Bitcoin has since trended downward under geopolitical pressure and tightening liquidity. The S&P 500 held its structure for months before recently rolling over from its highs.

Sentiment across both markets has now converged into extreme fear levels. This alignment suggests the overall economic conditions are synchronizing again toward a shared cautious approach.

The S&P 500 Fear and Greed Index has fallen to 16 as equities retreat from roughly $7,500. Bitcoin‘s reading has dropped further to around 12 while BTC pulls back from above $100,000.

Bitcoin had risen about 8% during geopolitical stress even as equities declined, according to Nic Puckrin, Co-Founder of Coin Bureau.
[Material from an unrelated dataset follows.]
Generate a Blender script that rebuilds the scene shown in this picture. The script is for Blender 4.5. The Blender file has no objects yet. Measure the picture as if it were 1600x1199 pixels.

However, that divergence is now fading as both markets show extreme fear.

Investors appear to be de-risking broadly as macro conditions dominate price behavior. This signals tightening liquidity is impacting both asset classes simultaneously.

Bitcoin‘s earlier open interest expansion toward $45 billion as price approached $120,000 relied on aggressive derivatives exposure. The liquidation on October 10-11 erased that leverage, driving price toward $90,000.

Open Interest sat at $21.8 billion at press time, reflecting more defensive positioning. This shift implies the market has transitioned from speculative expansion to capital preservation.

Lower leverage reduces cascade risk but also weakens trend strength. Price action now becomes more sensitive to real capital inflows rather than leverage-driven momentum.